Kırşehir’deki Boşanma Davası ve Yargıtay Kararı
İçtihat Bülteni Uygulaması’ndan gelen bilgilere göre, Kırşehir’de görülen bir boşanma davasında, taraflar karşılıklı olarak boşanma talebinde bulundu. İlk derece mahkemesi, eşlerin birbirlerine yönelik gösterdiği farklı kusurlu davranışların yanı sıra, eşlerden birinin diğerine “boş ol, boş ol, boş ol” demesini de kusurlu davranış olarak değerlendirdi. Mahkeme, her iki tarafın da boşanma taleplerini kabul ederek, boşanma kararı verdi.
Eşinin “boş ol, boş ol, boş ol” ifadesini kullanan taraf, verilen kararı istinafa taşıdı. Ancak, istinaf incelemesi sonrasında yapılan değerlendirmede bu itiraz, esastan reddedildi. İstinaf kararı sonrasında ise, dosya temyiz aşamasına taşındı. Yargıtay 2. Hukuk Dairesi, bu aşamada tarafların kusur derecelerini inceledi ve olayda tanıkların yanı sıra eşine “boş ol, boş ol, boş ol” diyen erkek eşin kusurlu olduğuna hükmetti.

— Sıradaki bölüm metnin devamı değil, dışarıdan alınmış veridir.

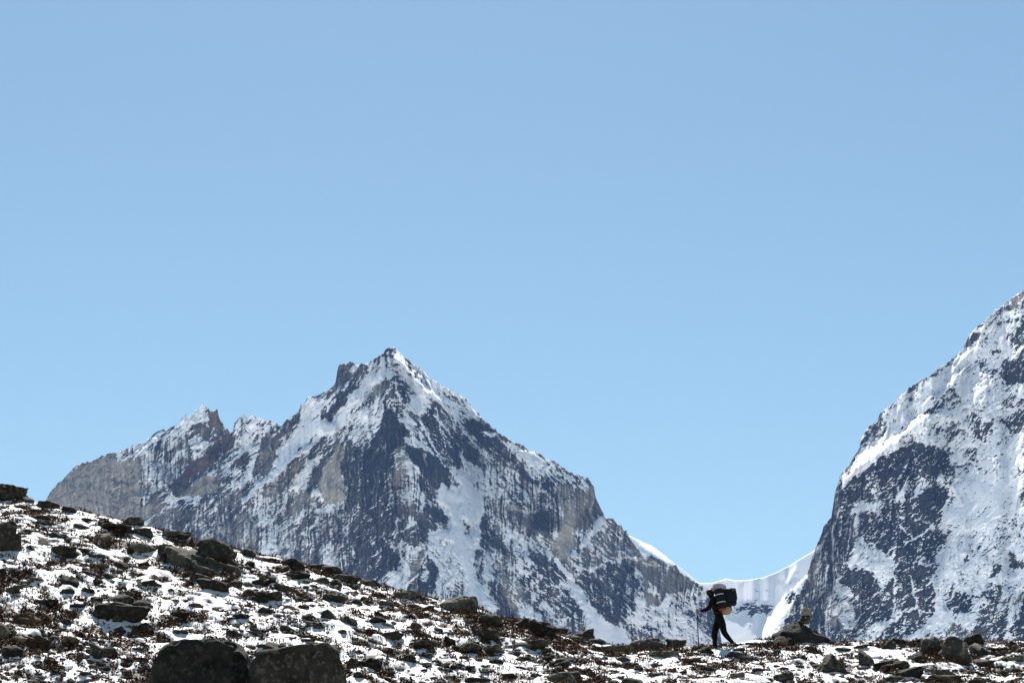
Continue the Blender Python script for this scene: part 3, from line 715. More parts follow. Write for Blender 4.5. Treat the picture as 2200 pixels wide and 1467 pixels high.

Bu karar, üçüncü kişilerle birlikte bulunulan bir ortamda eşine “boş ol, boş ol, boş ol” diyen eşin boşanma davasında kusurlu sayılmasına dair emsal niteliğinde bir karar olarak kaydedildi.
Karar hakkında görüş bildiren İstanbul Barosu üyesi Avukat Fatih Karamercan, Yargıtay 2. Hukuk Dairesi’nin, boşanma davalarında eşler arası olan böyle bir durumun ciddiyetini vurguladığını belirtti. Karamercan, “Üçüncü kişilerin bulunduğu bir ortamda bu tür ifadelerin kullanılması, bu duruma maruz kalan eşin onurunu zedeleyebilir. Bu nedenle, bu tür ifadeleri kullanana yönelik hukuksal süreçlerde kusurun değerlendirilmesi gerekliliği doğrudur,” ifadelerini kullandı.